Deepening ties between Iran and Pakistan are triggering expressions of concerns – and, in the case of sanctions-busting energy deals, explicit warnings – from U.S. officials.
Iranian media reported this week on overtures by Iranian president Hassan Rouhani, which involved emphasizing – according to state-controlled Press TV – “the cultural, historical and political affinities between Iran and Pakistan.” Iran has long looked to Pakistan as a way to circumvent Western efforts to squeeze its energy market.
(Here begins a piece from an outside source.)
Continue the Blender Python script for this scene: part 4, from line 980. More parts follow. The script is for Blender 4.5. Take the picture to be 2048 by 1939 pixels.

In late January Ali Akbar Velayati, a senior foreign affairs adviser to Iran’s Supreme Leader, told Pakistani officials that Iran considers support for Pakistan a “strategic policy.”
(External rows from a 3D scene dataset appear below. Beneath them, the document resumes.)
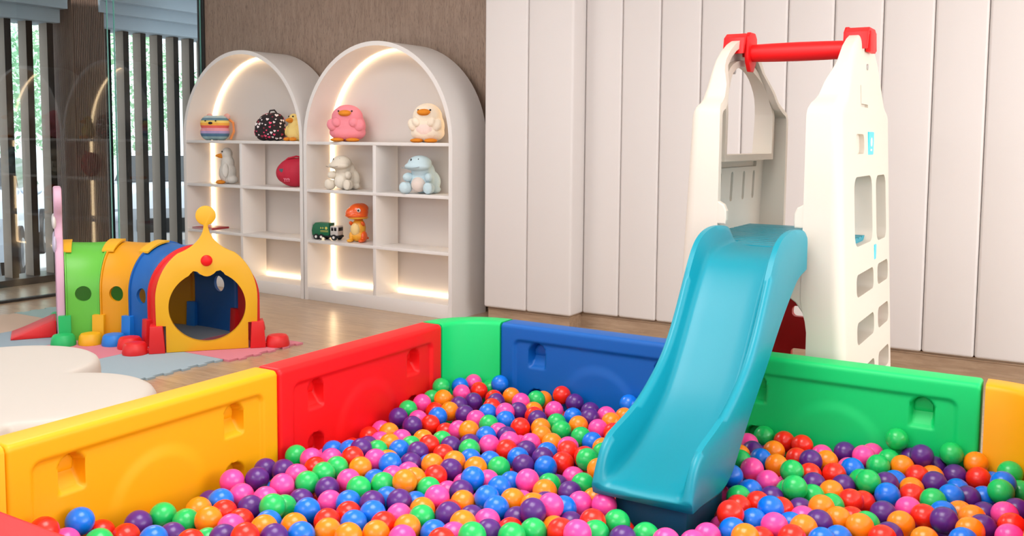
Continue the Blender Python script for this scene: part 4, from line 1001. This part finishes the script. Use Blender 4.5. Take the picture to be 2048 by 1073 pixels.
# the remaining balls: far ones and the bed below and out of view
rest = [vis[i] for i in range(len(vis)) if i not in top]
grid = {}
CS = .072
def key(p): return (int(p.x//CS), int(p.y//CS), int(p.z//CS))
def free(p, d=.0708):
    kx, ky, kz = key(p)
    for a in (-1, 0, 1):
        for b in (-1, 0, 1):
            for c in (-1, 0, 1):
                for q in grid.get((kx+a, ky+b, kz+c), ()):
                    if (q-p).length_squared < d*d: return False
    return True
def put(p): grid.setdefault(key(p), []).append(p)
for _, p in vis: put(p)
rnd = random.Random(11); fill = []
def inpit(x, y):
    if not (-2.19+.037 < x < -.075-.037 and 1.06+.037 < y < 3.205-.037): return False
    for cx, cy, rx, ry, sx, sy in ((-2.015, 3.05, .175, .155, -1, 1), (-.24, 3.05, .165, .155, 1, 1), (-2.015, 1.25, .175, .215, -1, -1), (-.24, 1.25, .165, .215, 1, -1)):
        ax, ay = (x-cx)*sx, (y-cy)*sy
        if ax > 0 and ay > 0 and (ax/(rx-.037))**2+(ay/(ry-.037))**2 > 1: return False
    if SX-.108-.037 < x < SX+.108+.037 and 2.345-.037 < y < 2.66+.037: return False
    return True
def seen(p):
    x, y, z = proj(p); return z > .3 and -30 < x < 2078 and y < 1100
for zl, zh, n, lim in ((.325, .345, 9000, 1), (.262, .292, 26000, 0), (.195, .235, 26000, 0), (.13, .165, 16000, 0), (.055, .10, 12000, 0)):
    for _ in range(n):
        p = Vector((rnd.uniform(-2.16, -.1), rnd.uniform(1.09, 3.17), rnd.uniform(zl, zh)))
        if lim and seen(p): continue
        if not inpit(p.x, p.y) or not free(p): continue
        if p.z > .28 and abs(p.x-SX) < .19 and p.y > 2.25: continue
        put(p); fill.append((rnd.choice('RGBOPU'), p))
bm = bmesh.new(); keys = list(cols)
unit = bmesh.new(); bmesh.ops.create_uvsphere(unit, u_segments=18, v_segments=11, radius=BR)
uv = [v.co.copy() for v in unit.verts]; uf = [[v.index for v in f.verts] for f in unit.faces]; unit.free()
V, Fc, mi = [], [], []
for k, p in rest+fill:
    b0 = len(V); V += [tuple(q+p) for q in uv]; Fc += [[b0+i for i in f] for f in uf]; mi += [keys.index(k)]*len(uf)
me = bpy.data.meshes.new('plastic_balls'); me.from_pydata(V, [], Fc)
for k in keys: me.materials.append(bmats[k])
me.polygons.foreach_set('material_index', mi); me.polygons.foreach_set('use_smooth', [True]*len(me.polygons)); bm.free()
o = bpy.data.objects.new('plastic_balls', me); C.objects.link(o)
tag(o, 'deep bed of small coloured plastic balls filling the pit beneath the top ones', 'balls', None, 'stuff')
print('balls', len(vis), 'individual', len(top), 'fill', len(fill), 'dup labels', len(final)-len(set(final.values())), 'max words', max(len(l.split()) for l in final.values()))
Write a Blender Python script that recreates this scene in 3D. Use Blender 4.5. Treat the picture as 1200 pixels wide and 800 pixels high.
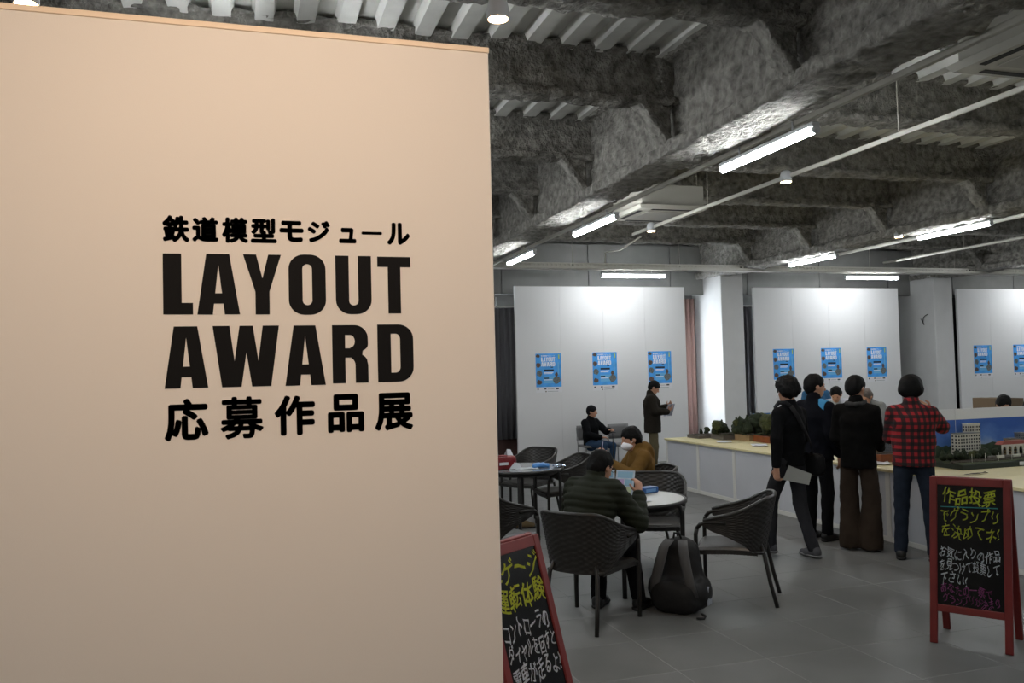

A formal agreement to build an Iranian-Pakistani gas pipeline dates back to February, when Pakistan’s state-owned Inter-State Gas Systems signed a contract with an Iranian firm to begin building one (the same month also saw a senior advisor to Pakistan Prime Minister Raja Pervez announcing that Iran would build an oil refinery in Pakistan capable of refining 400,000 barrels per day).
U.S. diplomats were at the time alarmed by the pipeline deal. U.S. Consul General Michael Dodman said that the pipeline was against U.S. law. State Department spokeswoman Victoria Nuland noted the existence of alternative “large-scale energy projects” and emphasized that the U.S.’s believes Pakistan ought to “avoid activities that could be prohibited by UN sanctions or that could be sanctionable under U.S. law.”
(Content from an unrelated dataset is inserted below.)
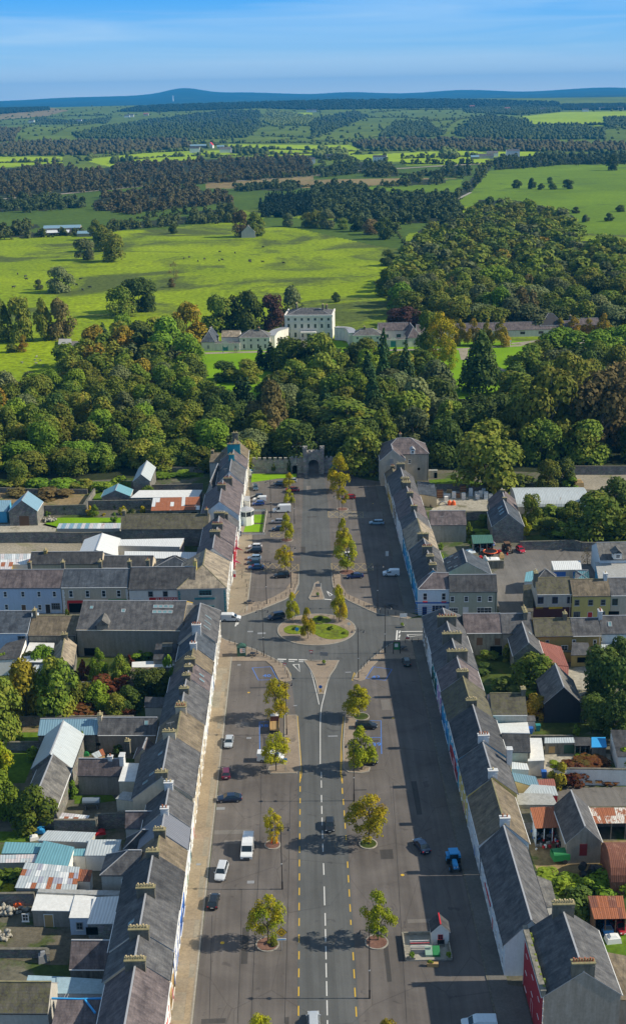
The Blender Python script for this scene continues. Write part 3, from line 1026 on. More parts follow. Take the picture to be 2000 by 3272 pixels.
def smooth_line(L,n=6):
 """Catmull-Rom through points"""
 out=[]
 P=[Vector((p[0],p[1])) for p in L]
 P=[P[0]*2-P[1]]+P+[P[-1]*2-P[-2]]
 for i in range(1,len(P)-2):
  for k in range(n):
   t=k/n
   a,b_,c,d=P[i-1],P[i],P[i+1],P[i+2]
   out.append(0.5*((2*b_)+(-a+c)*t+(2*a-5*b_+4*c-d)*t*t+(-a+3*b_-3*c+d)*t**3))
 out.append(P[-2])
 return [(p[0],p[1]) for p in out]


def strip(name,L,w,z,m,parent=None,h=0.0):
 """ribbon of width w along a world polyline"""
 b=MB()
 P=[Vector((p[0],p[1])) for p in L]
 for i in range(len(P)-1):
  d=(P[i+1]-P[i])
  if d.length<1e-4:continue
  d.normalize(); n=Vector((-d.y,d.x))*w/2
  d0=(P[i]-P[i-1]).normalized() if i>0 else d
  d1=(P[i+2]-P[i+1]).normalized() if i+2<len(P) else d
  n0=Vector((-(d0+d).y,(d0+d).x)).normalized()*w/2
  n1=Vector((-(d1+d).y,(d1+d).x)).normalized()*w/2
  q=[(P[i]-n0),(P[i+1]-n1),(P[i+1]+n1),(P[i]+n0)]
  b.face([(v.x,v.y,z) for v in q],0)
  if h:
   b.face([(q[1].x,q[1].y,z),(q[0].x,q[0].y,z),(q[0].x,q[0].y,z-h),(q[1].x,q[1].y,z-h)],0)
   b.face([(q[3].x,q[3].y,z),(q[2].x,q[2].y,z),(q[2].x,q[2].y,z-h),(q[3].x,q[3].y,z-h)],0)
 o=b.build(name,m,parent)
 if parent is None:tag(o,kind='structure')
 return o


def xy(v):return (v[0],v[1])


# the wide square: parking on both sides
sheet('parking_ground',[(-17.05,118),(26.6,118),(26.6,298),(29.2,415),(24,425.5),(-16,428.5),(-16.5,298)],0.008,AS_PARK)
carr=[px_ for px_ in []]
carr_pts=P2('h',[(640,1661),(645,800),(650,0)])+P2('e',[(652,1180),(632,700),(605,480),(560,380),(490,335),(340,265),(150,205),(122,188)])+[Vector((-150,291,0)),Vector((-150,303,0)),Vector((-20,301.2,0))]+ \
 P2('b',[(265,1225),(400,1180),(560,1110),(630,1060),(655,1000),(655,930),(668,860),(690,250),(830,250),(862,500),(880,880),(890,1020),(940,1080),(1000,1120),(1130,1180),(1200,1210),(1400,1245)])+[Vector((30,296.2,0)),Vector((130,291,0)),Vector((130,281,0)),Vector((30,283,0))]+ \
 P2('e',[(1330,215),(1270,240),(1150,340),(1060,430),(1030,480),(1000,600),(972,740),(945,1180)])+P2('h',[(960,0),(1005,600),(1060,1661)])
carr_pts[0]=Vector((carr_pts[0].x,118,0)); carr_pts[-1]=Vector((carr_pts[-1].x,118,0))
road=sheet_c('road',[xy(p) for p in carr_pts],0.016,AS_ROAD)
sheet('gateway_road',[(3.2,425.4),(8.2,425.0),(10,470),(4,470)],0.02,AS_PARK)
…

The project subsequently encountered financing and logistical problems, generating hopes that energy sanctions against Iran – which U.S. diplomats more and more credit with forcing Iran to offer concessions on its nuclear program – would hold. Pakistani media outlets are reporting, however, that the Russians have now offered to build the pipeline:
Russia is ready to execute the Pakistan-Iran gas pipeline project, ignoring the US sanctions on Iran, a Russian minister has revealed in a meeting with Pakistan’s petroleum minister in Islamabad. This will be done in view of the new Russian policy to look towards South Asia.To this effect, Gazprom, a state-owned Russian company or one of its subsidiaries will soon make a formal contact with the Government of Pakistan to execute the Pak-Iran gas pipeline project. This message has been clearly conveyed by a Russian delegation led by Yury Sentyurin, Deputy Minister of Energy, at a meeting with the Federal Minister for Petroleum and Natural Resources, Shahid Khaqan Abbasi, here on Wednesday, a top official who was part of the meeting told our sources.